■ **Given task**: Stop after the line with "C = S.collection": repeat exactly every line before it, beginning with the first, and that line itself.

■ **Stored data**:
* START *
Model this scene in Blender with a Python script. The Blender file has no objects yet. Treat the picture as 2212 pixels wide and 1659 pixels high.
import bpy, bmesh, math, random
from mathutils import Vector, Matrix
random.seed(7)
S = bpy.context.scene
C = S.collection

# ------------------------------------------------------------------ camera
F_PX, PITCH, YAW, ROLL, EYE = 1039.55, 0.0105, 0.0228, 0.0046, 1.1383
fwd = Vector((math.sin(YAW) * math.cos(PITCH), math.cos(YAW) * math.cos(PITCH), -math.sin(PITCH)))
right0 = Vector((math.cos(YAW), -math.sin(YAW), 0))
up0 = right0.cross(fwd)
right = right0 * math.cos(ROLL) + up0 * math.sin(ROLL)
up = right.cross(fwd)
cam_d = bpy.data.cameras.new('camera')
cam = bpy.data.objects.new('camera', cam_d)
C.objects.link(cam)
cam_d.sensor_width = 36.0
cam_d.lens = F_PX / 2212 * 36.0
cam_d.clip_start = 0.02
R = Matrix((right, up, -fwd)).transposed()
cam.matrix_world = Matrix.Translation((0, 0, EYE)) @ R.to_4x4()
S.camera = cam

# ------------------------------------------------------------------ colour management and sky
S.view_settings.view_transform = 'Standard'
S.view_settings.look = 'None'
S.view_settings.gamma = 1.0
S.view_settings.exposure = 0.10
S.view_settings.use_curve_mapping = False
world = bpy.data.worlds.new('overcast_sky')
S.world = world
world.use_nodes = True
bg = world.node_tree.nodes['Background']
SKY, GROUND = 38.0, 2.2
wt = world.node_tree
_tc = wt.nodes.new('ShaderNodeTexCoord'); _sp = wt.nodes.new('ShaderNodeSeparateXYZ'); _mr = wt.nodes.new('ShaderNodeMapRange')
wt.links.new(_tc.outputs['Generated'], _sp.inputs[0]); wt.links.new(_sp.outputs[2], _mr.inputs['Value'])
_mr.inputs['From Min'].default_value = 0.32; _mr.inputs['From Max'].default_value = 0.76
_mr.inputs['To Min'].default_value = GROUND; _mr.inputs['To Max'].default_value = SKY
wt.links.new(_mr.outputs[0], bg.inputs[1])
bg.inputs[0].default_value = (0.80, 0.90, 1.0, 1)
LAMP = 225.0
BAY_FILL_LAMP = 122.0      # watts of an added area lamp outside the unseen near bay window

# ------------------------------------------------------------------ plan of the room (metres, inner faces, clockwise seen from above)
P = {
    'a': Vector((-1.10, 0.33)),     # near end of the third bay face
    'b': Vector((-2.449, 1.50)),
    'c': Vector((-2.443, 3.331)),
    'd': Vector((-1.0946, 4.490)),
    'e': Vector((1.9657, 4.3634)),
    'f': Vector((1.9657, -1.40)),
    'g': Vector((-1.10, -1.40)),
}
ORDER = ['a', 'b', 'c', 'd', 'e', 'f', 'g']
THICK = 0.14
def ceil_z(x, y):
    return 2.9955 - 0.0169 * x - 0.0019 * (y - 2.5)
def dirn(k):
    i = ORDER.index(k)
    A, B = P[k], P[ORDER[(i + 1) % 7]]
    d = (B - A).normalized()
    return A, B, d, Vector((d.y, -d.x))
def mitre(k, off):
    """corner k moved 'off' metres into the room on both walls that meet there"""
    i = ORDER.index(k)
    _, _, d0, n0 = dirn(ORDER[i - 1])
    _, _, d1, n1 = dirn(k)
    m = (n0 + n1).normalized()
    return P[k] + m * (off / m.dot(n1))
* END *
■ **Correct result**:
Model this scene in Blender with a Python script. The Blender file has no objects yet. Treat the picture as 2212 pixels wide and 1659 pixels high.
import bpy, bmesh, math, random
from mathutils import Vector, Matrix
random.seed(7)
S = bpy.context.scene
C = S.collection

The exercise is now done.